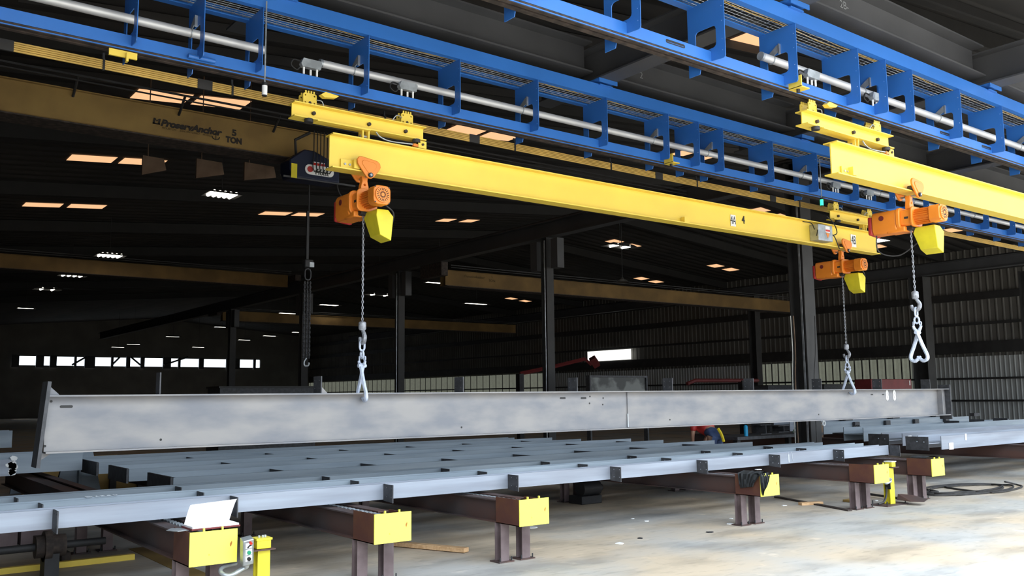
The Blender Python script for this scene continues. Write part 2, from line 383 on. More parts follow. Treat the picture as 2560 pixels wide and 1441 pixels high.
# ================================================================ blue enclosed tracks
def track(Yf, X0, X1, xs, tube_span, slots, clamps, label, nm):
    t = thing('enclosed_crane_track', ((X0+X1)/2, Yf, 4.78), label, 'crane track')
    # lower rail: channel open at the bottom
    MB().prism([(Yf, 4.775), (Yf, 4.888), (Yf+.012, 4.888), (Yf+.012, 4.83), (Yf+.11, 4.83), (Yf+.11, 4.888), (Yf+.122, 4.888), (Yf+.122, 4.775),
                (Yf+.115, 4.775), (Yf+.115, 4.815), (Yf+.007, 4.815), (Yf+.007, 4.775)], 'X', X0, X1).build('lower_rail', 'blue', t)
    MB().box(X0, X1, Yf+.0, Yf+.045, 4.737, 4.772).box(X0, X1, Yf+.077, Yf+.122, 4.737, 4.772).box(X0, X1, Yf+.01, Yf+.112, 4.79, 4.812).build('running_flange', 'grime', t)
    MB().box(X0, X1, Yf-.006, Yf+.0, 4.742, 4.752).build('rail_lip', 'blue', t)
    # chords
    MB().prism([(Yf-.17, 5.405), (Yf-.17, 5.56), (Yf-.05, 5.60), (Yf-.05, 5.588), (Yf-.158, 5.55), (Yf-.158, 5.415), (Yf-.10, 5.415), (Yf-.10, 5.405)], 'X', X0, X1).build('near_chord', 'blue', t)
    MB().prism([(Yf+.285, 5.40), (Yf+.285, 5.52), (Yf+.273, 5.52), (Yf+.273, 5.412), (Yf+.20, 5.412), (Yf+.20, 5.40)], 'X', X0, X1).build('far_chord', 'blue', t)
    # hanger frames
    for x in xs:
        out = [(Yf-.17, 5.41)]
        out += [(Yf-.17, 4.815)]+[(Yf-.145+.025*cos(a), 4.805+.025*sin(a)) for a in (radians(200), radians(235), radians(270))]
        out += [(Yf-.0, 4.79), (Yf+.0, 4.895), (Yf+.13, 4.895), (Yf+.13, 4.77), (Yf+.15, 4.70), (Yf+.285, 4.70), (Yf+.285, 5.41)]
        win = rrect(Yf-.065, Yf+.19, 4.915, 5.135, .04, 3)
        hs = [circ(Yf-.14, z, .006, 6) for z in (4.86, 4.97, 5.15, 5.3)]
        MB().prism(out, 'X', x-.004, x+.004, [win]+hs).build('hanger_frame', 'blue', t)
    # wire tray
    mb = MB()
    for i in range(9):
        yy = Yf-.135+i*.048
        mb.tube([(X0, yy, 5.44+(.012 if i in (0, 8) else 0)), (X1, yy, 5.44+(.012 if i in (0, 8) else 0))], .0028, 4, caps=False)
    x = X0
    while x < X1:
        mb.tube([(x, Yf-.14, 5.475), (x, Yf-.135, 5.443), (x, Yf+.25, 5.443), (x, Yf+.255, 5.475)], .0025, 4, caps=False); x += .11
    mb.build('wire_tray', 'galv', t)
    mb = MB()
    for i in range(4):
        pts = []; x = X0
        while x < X1:
            pts.append((x, Yf-.09+.035*i+.018*sin(x*1.7+i*2)+.01*sin(x*5+i), 5.455+.006*sin(x*3+i))); x += .3
        mb.tube(pts, .005, 5)
    mb.build('tray_cables', 'bar_yellow', t)
    MB().box(X0, X1, Yf-.15, Yf+.26, 5.56, 5.565).build('tray_cover', 'dark', t)
    # air tube in spans
    for a, b in tube_span:
        MB().cyl((a, Yf+.115, 5.09), (b, Yf+.115, 5.09), .042, 20).build('air_tube', 'alu', t)
        MB().tube([(a-.0005, Yf+.115, 5.09), (a+.03, Yf+.115, 5.09)], .045, 20).build('tube_end_ring', 'galv', t)
        j = 0
        for x in xs:
            if a < x < b:
                j += 1
                if j % 2:
                    MB().prism([(Yf+.03, 5.155), (Yf+.16, 5.10), (Yf+.16, 5.155), (Yf+.05, 5.23), (Yf+.03, 5.23)], 'X', x-.03, x-.024).box(x-.03, x-.004, Yf+.02, Yf+.035, 5.13, 5.24).tube(
                        [(x-.035, Yf+.115+.047*cos(q), 5.09+.047*sin(q)) for q in [k*pi/8 for k in range(16)]], .006, 5, closed=True).build('tube_bracket', 'galv', t)
    # slots in the lower rail shown as plates with a slot
    for x in slots:
        o = rrect(x, x+.26, 4.825, 4.862, .016); MB().prism(o, 'Y', Yf-.0015, Yf-.0005).build('slot', 'black', t)
        MB().box(x+.02, x+.24, Yf-.003, Yf-.001, 4.836, 4.839).build('slot_lip', 'blue', t)
    for x in clamps:
        c = MB().box(x-.16, x+.16, Yf-.23, Yf-.02, 5.60, 5.618).box(x-.16, x+.16, Yf-.238, Yf-.226, 5.565, 5.618).cbox((x, Yf-.1, 5.55), .22, .2, .012)
        c.box(x-.16, x+.16, Yf+.05, Yf+.3, 5.60, 5.618).build('hanger_clamp', 'blue', t)
        for dx in (-.09, .09): MB().cyl((x+dx, Yf-.15, 5.53), (x+dx, Yf-.15, 5.55), .02, 8).build('clamp_bolt', 'grime', t)
        for dx in (-.09, .09): MB().tube([(x+dx, Yf-.05, 5.6), (x+dx, Yf-.05, 5.66)], .012, 8).build('clamp_rod', 'galv', t)
    return t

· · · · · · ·

Exercise requirements ::
Repeat the listing verbatim. Skip the pictures.

Final answer ::
The Blender Python script for this scene continues. Write part 2, from line 383 on. More parts follow. Treat the picture as 2560 pixels wide and 1441 pixels high.
# ================================================================ blue enclosed tracks
def track(Yf, X0, X1, xs, tube_span, slots, clamps, label, nm):
    t = thing('enclosed_crane_track', ((X0+X1)/2, Yf, 4.78), label, 'crane track')
    # lower rail: channel open at the bottom
    MB().prism([(Yf, 4.775), (Yf, 4.888), (Yf+.012, 4.888), (Yf+.012, 4.83), (Yf+.11, 4.83), (Yf+.11, 4.888), (Yf+.122, 4.888), (Yf+.122, 4.775),
                (Yf+.115, 4.775), (Yf+.115, 4.815), (Yf+.007, 4.815), (Yf+.007, 4.775)], 'X', X0, X1).build('lower_rail', 'blue', t)
    MB().box(X0, X1, Yf+.0, Yf+.045, 4.737, 4.772).box(X0, X1, Yf+.077, Yf+.122, 4.737, 4.772).box(X0, X1, Yf+.01, Yf+.112, 4.79, 4.812).build('running_flange', 'grime', t)
    MB().box(X0, X1, Yf-.006, Yf+.0, 4.742, 4.752).build('rail_lip', 'blue', t)
    # chords
    MB().prism([(Yf-.17, 5.405), (Yf-.17, 5.56), (Yf-.05, 5.60), (Yf-.05, 5.588), (Yf-.158, 5.55), (Yf-.158, 5.415), (Yf-.10, 5.415), (Yf-.10, 5.405)], 'X', X0, X1).build('near_chord', 'blue', t)
    MB().prism([(Yf+.285, 5.40), (Yf+.285, 5.52), (Yf+.273, 5.52), (Yf+.273, 5.412), (Yf+.20, 5.412), (Yf+.20, 5.40)], 'X', X0, X1).build('far_chord', 'blue', t)
    # hanger frames
    for x in xs:
        out = [(Yf-.17, 5.41)]
        out += [(Yf-.17, 4.815)]+[(Yf-.145+.025*cos(a), 4.805+.025*sin(a)) for a in (radians(200), radians(235), radians(270))]
        out += [(Yf-.0, 4.79), (Yf+.0, 4.895), (Yf+.13, 4.895), (Yf+.13, 4.77), (Yf+.15, 4.70), (Yf+.285, 4.70), (Yf+.285, 5.41)]
        win = rrect(Yf-.065, Yf+.19, 4.915, 5.135, .04, 3)
        hs = [circ(Yf-.14, z, .006, 6) for z in (4.86, 4.97, 5.15, 5.3)]
        MB().prism(out, 'X', x-.004, x+.004, [win]+hs).build('hanger_frame', 'blue', t)
    # wire tray
    mb = MB()
    for i in range(9):
        yy = Yf-.135+i*.048
        mb.tube([(X0, yy, 5.44+(.012 if i in (0, 8) else 0)), (X1, yy, 5.44+(.012 if i in (0, 8) else 0))], .0028, 4, caps=False)
    x = X0
    while x < X1:
        mb.tube([(x, Yf-.14, 5.475), (x, Yf-.135, 5.443), (x, Yf+.25, 5.443), (x, Yf+.255, 5.475)], .0025, 4, caps=False); x += .11
    mb.build('wire_tray', 'galv', t)
    mb = MB()
    for i in range(4):
        pts = []; x = X0
        while x < X1:
            pts.append((x, Yf-.09+.035*i+.018*sin(x*1.7+i*2)+.01*sin(x*5+i), 5.455+.006*sin(x*3+i))); x += .3
        mb.tube(pts, .005, 5)
    mb.build('tray_cables', 'bar_yellow', t)
    MB().box(X0, X1, Yf-.15, Yf+.26, 5.56, 5.565).build('tray_cover', 'dark', t)
    # air tube in spans
    for a, b in tube_span:
        MB().cyl((a, Yf+.115, 5.09), (b, Yf+.115, 5.09), .042, 20).build('air_tube', 'alu', t)
        MB().tube([(a-.0005, Yf+.115, 5.09), (a+.03, Yf+.115, 5.09)], .045, 20).build('tube_end_ring', 'galv', t)
        j = 0
        for x in xs:
            if a < x < b:
                j += 1
                if j % 2:
                    MB().prism([(Yf+.03, 5.155), (Yf+.16, 5.10), (Yf+.16, 5.155), (Yf+.05, 5.23), (Yf+.03, 5.23)], 'X', x-.03, x-.024).box(x-.03, x-.004, Yf+.02, Yf+.035, 5.13, 5.24).tube(
                        [(x-.035, Yf+.115+.047*cos(q), 5.09+.047*sin(q)) for q in [k*pi/8 for k in range(16)]], .006, 5, closed=True).build('tube_bracket', 'galv', t)
    # slots in the lower rail shown as plates with a slot
    for x in slots:
        o = rrect(x, x+.26, 4.825, 4.862, .016); MB().prism(o, 'Y', Yf-.0015, Yf-.0005).build('slot', 'black', t)
        MB().box(x+.02, x+.24, Yf-.003, Yf-.001, 4.836, 4.839).build('slot_lip', 'blue', t)
    for x in clamps:
        c = MB().box(x-.16, x+.16, Yf-.23, Yf-.02, 5.60, 5.618).box(x-.16, x+.16, Yf-.238, Yf-.226, 5.565, 5.618).cbox((x, Yf-.1, 5.55), .22, .2, .012)
        c.box(x-.16, x+.16, Yf+.05, Yf+.3, 5.60, 5.618).build('hanger_clamp', 'blue', t)
        for dx in (-.09, .09): MB().cyl((x+dx, Yf-.15, 5.53), (x+dx, Yf-.15, 5.55), .02, 8).build('clamp_bolt', 'grime', t)
        for dx in (-.09, .09): MB().tube([(x+dx, Yf-.05, 5.6), (x+dx, Yf-.05, 5.66)], .012, 8).build('clamp_rod', 'galv', t)
    return t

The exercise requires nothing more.